Appreciate the beauty of meetings. By now, you know I dislike meetings. Oddly, though, they were one of the things I missed during my sabbatical. Now that I'm back on the campus, I realize that meetings are not about getting things done. They're about community.

Having let go of my urgency toward accomplishment, I'm free to watch my colleagues misbehave and to reflect on my fondness for them.

Last week, I sat in my usual back-row seat at a faculty forum, and when the audiovisual system failed, I enjoyed the distraction like any grade-school kid. A senior administrator who's good with technology, but who has had some health problems, climbed up on a high table to poke at the overhead camera.

Before the rest of us could get beyond worried gasps, a young co-worker raced to his back, arms raised protectively, ready to catch our colleague if he teetered off the table's edge. The younger man didn't embarrass the elder one by advertising his presence, and the administrator, not knowing how he'd been supported, fixed the camera and hopped down, pride intact. The spontaneous applause was for both men -- and, of course, for the welcome disruption to the work at hand.

It was a small moment, but one that I'm glad I didn't miss by skipping the meeting and staying in my office.

"The human body has many parts, but the many parts make up only one body," St. Paul tells us in his letter to the Corinthians.
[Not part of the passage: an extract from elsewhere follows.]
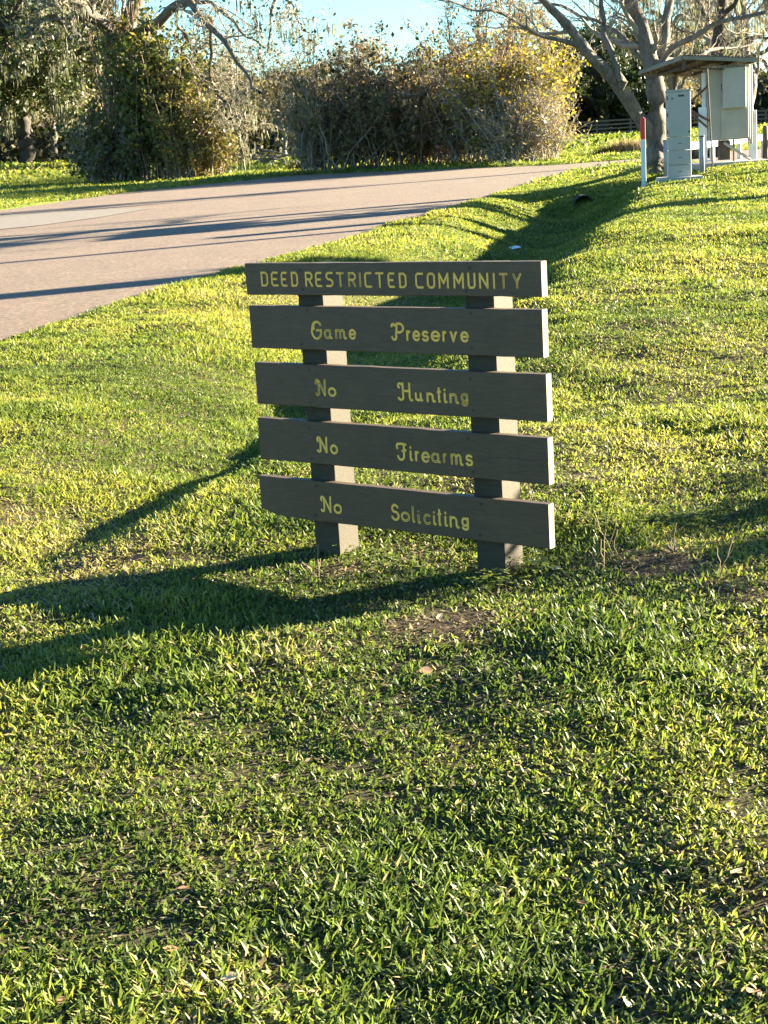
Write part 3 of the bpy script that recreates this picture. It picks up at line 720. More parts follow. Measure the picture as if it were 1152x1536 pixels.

And so it is with a university's faculty, a body united in the purpose of educating students, but diverse in its styles and ways. We need the teacher's pet, the creative note-passer, the contentious nitpicker, to function in our full capacity. We may argue and misbehave, but when it's crucial to support one another, we will.

Most of the faculty's actual functioning happens in classrooms, laboratories, offices, or the library, but meetings offer an opportunity to observe our colleagues in all their wondrous variety. So as long as I've got my activity pack, I'm good to go.